La maison en cartons 2

La maison en cartons 2

Petites Variations sur les Déménagements.

Qui dit rentrée dit bien souvent fin des grandes migrations expatriées. Car l’été est la saison de tous les changements de cap : plus au sud, plus à l’est, plus près, plus loin… Il y a ceux qui s’en vont et ceux qui s’en viennent mais c’est toujours la même aventure aléatoire qui, dans le grand monopoly des installations en terres étrangères, passe toujours par la redoutable case déménagement. En route. En route donc ! Mais il faut d’abord mener à bien une petite guerre éclair dont l’issue est toujours incertaine car :

Si l’on sait toujours quand commence un déménagement…

On ne sait jamais quand il va finir .

Un beau matin, vous voilà donc en train de montrer votre précieux « Tout ça c’est à Moi ! » à un fringant commercial qui vous promet son meilleur service Cutter d’Or et Chatterton de Soie. Au passage, il vous fait également la danse du boa constrictor « Ayez confiance; Ayez confiance…Votre maison sera mise en cartons de la meilleure des façons. Ensuite, nous la ferons partir en voyage voir de nouveaux paysages et, elle vous attendra là-bas, ailleurs, intacte et rapidement d’attaque. »

Paroles & Paroles, parce qu’en réalité ce qui importe vraiment c’est la qualité de l’équipe de gros bras qui va sévir chez vous, son état d’esprit et la quantité additionnée de neurones connectés qu’ils vont vous prêter. Car attention, ce sont eux qui maîtrisent la technologie de l’A.S.E.M ou Arme Suprême d’Enquiquinement Massif, qui consiste à éclater le commando dans tous les coins de la maison telle une nuée de sauterelles papivores afin de remplir derrière votre dos un maximum de cartons de façon totalement aléatoire. Quant à savoir comment vous allez vous y retrouver à l’arrivée, ils s’en moquent bien comme de leur premier dérouleur de papier adhésif. Sur ce sujet, tout le monde en a de drôles à raconter … quelques années après.
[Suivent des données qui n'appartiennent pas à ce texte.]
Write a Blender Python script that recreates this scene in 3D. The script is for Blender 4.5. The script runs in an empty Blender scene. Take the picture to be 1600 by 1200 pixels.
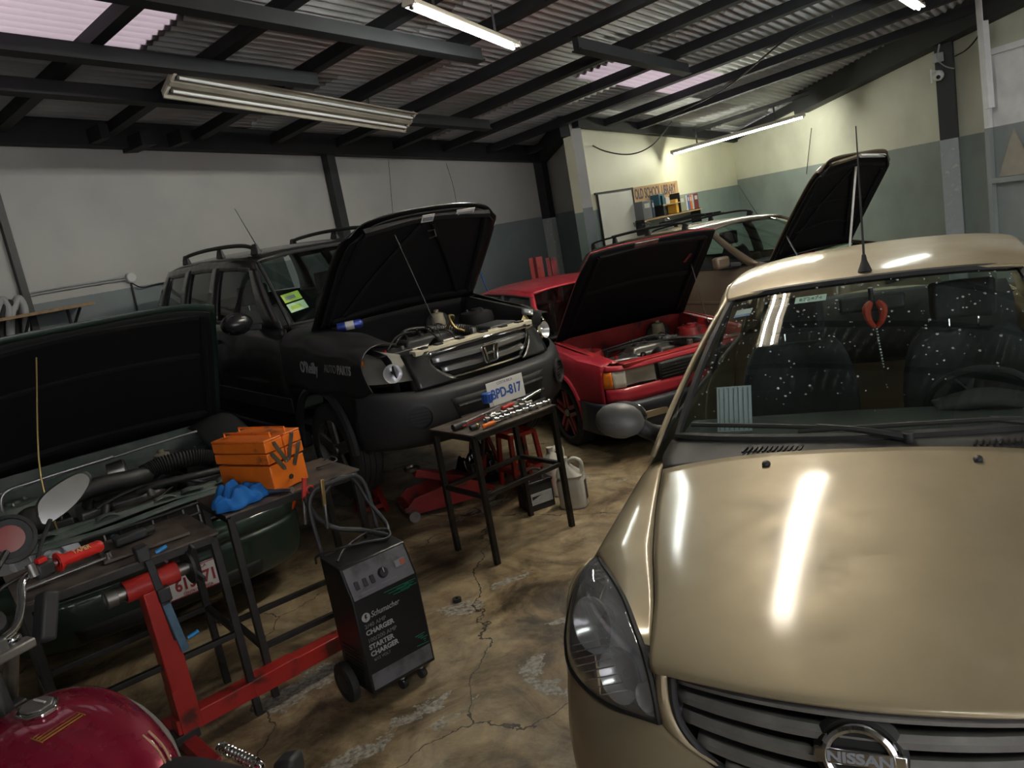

Et quand votre maison est enfin mise en C.A (Cartons Aléatoires), que les gros bras ont vidé les lieux, vous êtes pourtant bien loin d’en avoir fini. Vous entrez simplement dans une deuxième phase de campagne qui exige des nerfs et un sens diplomatique parfaitement aiguisés et ce, quel que soit l’état d’épuisement où vous pouvez vous trouver car :

Attention, la bataille pour les cautions est engagée.
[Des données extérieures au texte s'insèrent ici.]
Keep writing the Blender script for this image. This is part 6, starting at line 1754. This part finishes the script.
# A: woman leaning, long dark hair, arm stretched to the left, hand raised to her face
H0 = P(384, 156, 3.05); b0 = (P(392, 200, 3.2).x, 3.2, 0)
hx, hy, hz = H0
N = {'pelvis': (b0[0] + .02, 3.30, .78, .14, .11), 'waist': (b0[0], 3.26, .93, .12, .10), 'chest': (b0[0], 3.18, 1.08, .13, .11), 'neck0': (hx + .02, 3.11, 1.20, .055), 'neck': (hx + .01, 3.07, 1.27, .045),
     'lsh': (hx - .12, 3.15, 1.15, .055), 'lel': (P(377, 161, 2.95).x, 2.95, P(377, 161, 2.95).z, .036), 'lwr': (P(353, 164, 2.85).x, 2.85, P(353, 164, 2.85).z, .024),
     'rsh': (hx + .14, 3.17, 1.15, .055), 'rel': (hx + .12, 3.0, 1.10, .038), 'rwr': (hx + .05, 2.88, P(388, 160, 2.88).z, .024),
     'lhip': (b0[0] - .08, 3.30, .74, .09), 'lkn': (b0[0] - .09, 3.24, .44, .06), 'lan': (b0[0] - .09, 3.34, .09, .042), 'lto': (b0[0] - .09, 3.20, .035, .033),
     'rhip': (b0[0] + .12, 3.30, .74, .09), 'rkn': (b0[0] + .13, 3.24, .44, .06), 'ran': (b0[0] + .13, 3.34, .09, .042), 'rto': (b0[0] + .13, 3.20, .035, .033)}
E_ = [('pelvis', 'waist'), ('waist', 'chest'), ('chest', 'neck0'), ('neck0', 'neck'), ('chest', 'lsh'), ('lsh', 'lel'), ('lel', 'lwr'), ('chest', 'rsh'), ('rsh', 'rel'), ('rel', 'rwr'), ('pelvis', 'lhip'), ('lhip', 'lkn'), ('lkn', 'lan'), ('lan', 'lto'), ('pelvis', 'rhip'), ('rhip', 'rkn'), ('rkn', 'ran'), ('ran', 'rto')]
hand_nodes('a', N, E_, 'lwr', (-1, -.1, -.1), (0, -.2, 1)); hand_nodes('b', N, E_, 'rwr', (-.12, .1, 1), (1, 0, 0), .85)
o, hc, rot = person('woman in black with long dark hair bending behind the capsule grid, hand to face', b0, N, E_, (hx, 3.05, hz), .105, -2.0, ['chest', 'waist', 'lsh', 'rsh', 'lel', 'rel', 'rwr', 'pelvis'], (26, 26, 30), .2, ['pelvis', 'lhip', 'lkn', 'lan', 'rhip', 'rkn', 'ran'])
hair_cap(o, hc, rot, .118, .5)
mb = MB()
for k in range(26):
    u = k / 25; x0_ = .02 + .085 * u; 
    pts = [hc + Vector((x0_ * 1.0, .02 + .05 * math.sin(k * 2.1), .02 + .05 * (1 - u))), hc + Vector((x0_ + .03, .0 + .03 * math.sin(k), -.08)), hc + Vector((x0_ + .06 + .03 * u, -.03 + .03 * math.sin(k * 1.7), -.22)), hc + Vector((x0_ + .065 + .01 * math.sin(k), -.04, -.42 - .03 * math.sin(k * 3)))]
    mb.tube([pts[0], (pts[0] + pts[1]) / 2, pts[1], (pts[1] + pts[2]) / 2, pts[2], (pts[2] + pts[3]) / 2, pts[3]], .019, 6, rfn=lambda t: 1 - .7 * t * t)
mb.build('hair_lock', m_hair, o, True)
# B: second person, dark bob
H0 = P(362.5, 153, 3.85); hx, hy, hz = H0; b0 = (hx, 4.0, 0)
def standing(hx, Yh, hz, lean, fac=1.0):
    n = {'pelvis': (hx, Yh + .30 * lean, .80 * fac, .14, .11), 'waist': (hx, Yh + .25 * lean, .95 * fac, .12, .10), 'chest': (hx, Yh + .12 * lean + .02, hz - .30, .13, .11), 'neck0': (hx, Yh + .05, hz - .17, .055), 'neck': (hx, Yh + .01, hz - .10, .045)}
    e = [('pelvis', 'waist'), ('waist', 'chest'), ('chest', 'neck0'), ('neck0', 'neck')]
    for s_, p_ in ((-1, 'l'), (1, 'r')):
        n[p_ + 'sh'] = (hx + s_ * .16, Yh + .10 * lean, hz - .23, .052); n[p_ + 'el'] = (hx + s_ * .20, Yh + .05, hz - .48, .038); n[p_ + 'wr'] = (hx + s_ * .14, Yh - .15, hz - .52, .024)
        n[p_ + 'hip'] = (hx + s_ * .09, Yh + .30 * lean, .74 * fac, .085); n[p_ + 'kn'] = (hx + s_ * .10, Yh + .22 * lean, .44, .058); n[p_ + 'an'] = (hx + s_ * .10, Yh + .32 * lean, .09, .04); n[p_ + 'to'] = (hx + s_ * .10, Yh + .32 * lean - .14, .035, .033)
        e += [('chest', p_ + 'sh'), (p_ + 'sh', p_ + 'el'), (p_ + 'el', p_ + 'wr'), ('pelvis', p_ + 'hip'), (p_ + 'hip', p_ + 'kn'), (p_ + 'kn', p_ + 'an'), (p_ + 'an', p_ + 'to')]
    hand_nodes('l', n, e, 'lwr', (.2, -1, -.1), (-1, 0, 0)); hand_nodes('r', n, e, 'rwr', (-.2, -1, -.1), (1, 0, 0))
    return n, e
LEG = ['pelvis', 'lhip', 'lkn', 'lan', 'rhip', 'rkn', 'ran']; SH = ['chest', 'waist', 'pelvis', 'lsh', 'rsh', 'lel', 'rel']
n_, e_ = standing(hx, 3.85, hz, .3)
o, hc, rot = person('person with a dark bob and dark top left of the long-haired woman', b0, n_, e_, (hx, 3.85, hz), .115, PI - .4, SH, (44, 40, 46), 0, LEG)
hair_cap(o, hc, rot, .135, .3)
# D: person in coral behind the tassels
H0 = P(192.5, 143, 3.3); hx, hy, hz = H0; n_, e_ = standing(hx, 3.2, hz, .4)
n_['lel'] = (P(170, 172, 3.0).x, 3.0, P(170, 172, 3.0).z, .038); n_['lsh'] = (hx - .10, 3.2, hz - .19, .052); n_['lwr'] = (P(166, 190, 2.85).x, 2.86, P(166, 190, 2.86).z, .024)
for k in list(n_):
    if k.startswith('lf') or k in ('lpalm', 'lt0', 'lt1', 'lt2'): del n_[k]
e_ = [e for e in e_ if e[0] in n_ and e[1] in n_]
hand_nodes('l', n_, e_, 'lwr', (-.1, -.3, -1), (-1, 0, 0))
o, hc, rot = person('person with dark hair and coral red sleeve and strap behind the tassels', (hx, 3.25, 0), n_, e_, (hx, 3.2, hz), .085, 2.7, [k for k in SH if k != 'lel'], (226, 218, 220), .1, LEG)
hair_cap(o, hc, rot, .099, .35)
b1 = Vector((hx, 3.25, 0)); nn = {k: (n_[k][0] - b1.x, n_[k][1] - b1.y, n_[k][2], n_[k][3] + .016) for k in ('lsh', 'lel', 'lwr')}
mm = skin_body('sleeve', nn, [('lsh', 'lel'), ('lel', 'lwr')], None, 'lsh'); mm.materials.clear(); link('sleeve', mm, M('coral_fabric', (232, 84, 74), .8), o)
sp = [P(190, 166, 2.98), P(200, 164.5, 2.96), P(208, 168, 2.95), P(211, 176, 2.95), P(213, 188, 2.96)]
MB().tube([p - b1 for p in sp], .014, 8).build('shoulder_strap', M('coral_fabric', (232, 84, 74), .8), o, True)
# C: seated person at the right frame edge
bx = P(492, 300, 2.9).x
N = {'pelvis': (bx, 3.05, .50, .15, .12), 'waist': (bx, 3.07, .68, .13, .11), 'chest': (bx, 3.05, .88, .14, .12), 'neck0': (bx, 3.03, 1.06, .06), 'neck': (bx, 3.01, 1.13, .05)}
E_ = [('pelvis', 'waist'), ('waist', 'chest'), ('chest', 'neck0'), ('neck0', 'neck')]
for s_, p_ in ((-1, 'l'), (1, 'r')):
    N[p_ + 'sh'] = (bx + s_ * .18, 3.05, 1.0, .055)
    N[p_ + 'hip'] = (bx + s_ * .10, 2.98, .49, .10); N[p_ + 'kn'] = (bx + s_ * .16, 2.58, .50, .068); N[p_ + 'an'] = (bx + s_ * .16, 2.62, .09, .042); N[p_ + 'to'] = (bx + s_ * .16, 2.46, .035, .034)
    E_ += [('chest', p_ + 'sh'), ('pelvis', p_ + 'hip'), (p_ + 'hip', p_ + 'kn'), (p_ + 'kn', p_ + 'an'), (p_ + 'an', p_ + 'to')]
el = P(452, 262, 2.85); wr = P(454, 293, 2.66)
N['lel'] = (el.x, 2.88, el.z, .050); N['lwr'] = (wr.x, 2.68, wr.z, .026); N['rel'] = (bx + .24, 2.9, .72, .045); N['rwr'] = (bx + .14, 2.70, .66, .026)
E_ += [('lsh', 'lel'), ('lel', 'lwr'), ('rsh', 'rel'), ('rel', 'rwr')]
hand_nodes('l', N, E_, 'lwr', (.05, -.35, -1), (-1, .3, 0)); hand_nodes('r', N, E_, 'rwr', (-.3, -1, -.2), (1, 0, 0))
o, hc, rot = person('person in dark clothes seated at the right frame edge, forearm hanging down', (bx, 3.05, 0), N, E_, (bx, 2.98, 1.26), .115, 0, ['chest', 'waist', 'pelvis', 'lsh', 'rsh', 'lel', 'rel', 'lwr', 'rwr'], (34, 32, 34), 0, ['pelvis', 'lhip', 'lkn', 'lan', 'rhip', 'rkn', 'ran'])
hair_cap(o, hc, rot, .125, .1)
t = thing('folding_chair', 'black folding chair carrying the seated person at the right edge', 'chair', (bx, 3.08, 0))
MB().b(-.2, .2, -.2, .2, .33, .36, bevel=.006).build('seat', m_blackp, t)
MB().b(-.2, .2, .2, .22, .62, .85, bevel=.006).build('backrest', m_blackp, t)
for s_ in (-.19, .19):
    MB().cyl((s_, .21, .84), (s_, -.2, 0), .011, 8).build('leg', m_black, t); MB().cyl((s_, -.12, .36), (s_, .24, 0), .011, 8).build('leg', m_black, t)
Et votre propriétaire d’habitude beaucoup moins empressé pour des problèmes que vous avez rencontrés avec sa précieuse propriété, de vous tomber immédiatement sur le dos en vous cherchant des trous dans le mur. Et c’est une vraie conversation de marchand de tapis qui s’engage dans cet espace nu, étrangement sonore et qui vous est presque déjà complètement étranger. Et là, tous les coups sont permis. La mauvaise foi fait loi et le mieux en Hongrie croyez-moi, c’est d’avoir un bon avocat. Mais le plus drôle c’est que question propriétaire, vous êtes bien loin d’en avoir fini parce qu’immédiatement après, c’est celui de votre nouveau logis qu’il faut rassurer comme une jeune fille qui va se marier. Il est très souvent là à votre arrivée pour s’assurer que vous et vos G.B (Gros Bras) n’allez pas tout dévaster. Et vous voilà en train de faire à votre tour la danse de Kââ le Boa pour qu’il vous donne les clés du paradis et que vous puissiez surveiller vos G.B qui, pendant ce temps-là, font presque toujours n’importe quoi.

Parce que la toute dernière campagne de déballage n’est malheureusement pas qu’un simple baroud d’honneur. D’expérience, on apprend vite que c’est souvent dans les derniers moments qu’arrivent tous les accidents (coups de cutters dans les meubles ; tableaux & gravures déballés trop hâtivement et mal adossés aux murs …). Et quand le massacre est terminé, que le silence est enfin tombé, il ne vous reste plus qu’à compter les pertes et à additionner ce que cela vient de vous coûter.

Dans tous les cas, mieux vaut en faire un constat fataliste car désormais ce qui importe le plus c’est cette nouvelle vie, cette nouvelle maison, ce nouveau pays qu’il vous reste à découvrir et à apprivoiser avec un entrain et un appétit glouton. La curiosité et l’attrait pour la nouveauté sont là, intacts, comme le défi d’une vie à recommencer, la promesse d’une parenthèse enchantée à inventer.